Speaker
Description
Monopoles are a generic prediction of many UV completion of a U(1) gauge theory and, more importantly, might be part of our physical world.
Surprisingly the scattering of an s-wave massless fermion on a massive monopole is a subtle (and puzzling) problem.
In a vector-like theory, the solution is the Callan-Rubakov effect, which saves unitarity and gauge charge conservation, breaking the anomalous U(1) global symmetries.

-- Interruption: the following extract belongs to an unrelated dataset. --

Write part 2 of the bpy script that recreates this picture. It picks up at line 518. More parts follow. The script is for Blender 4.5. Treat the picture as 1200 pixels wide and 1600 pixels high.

In a chiral U(1) gauge theory, the problem is worse, as there are no out-going (multi) particle states in the 2d effective theory that describe the scattering that allows conserving all the gauge charges of an in-going particle, scattering on the monopole, leading to a unitarity puzzle.
In this talk, I analyze a
chiral gauge theory that has a UV completion in terms of an asymptotically free chiral SU(N) gauge theory, allowing us to compute concretely the answer to many questions.
For example, a feature of this model is the existence of a long-range condensate around the monopole that breaks part of the U(1) gauge symmetries, along with some of the global symmetries.
We hope that by studying this concrete example, we can guide others to more systematic approaches (e.g. Boundary CFT ones, where one classifies all the consistent boundary conditions of the 2d CFT), or find loopholes with them.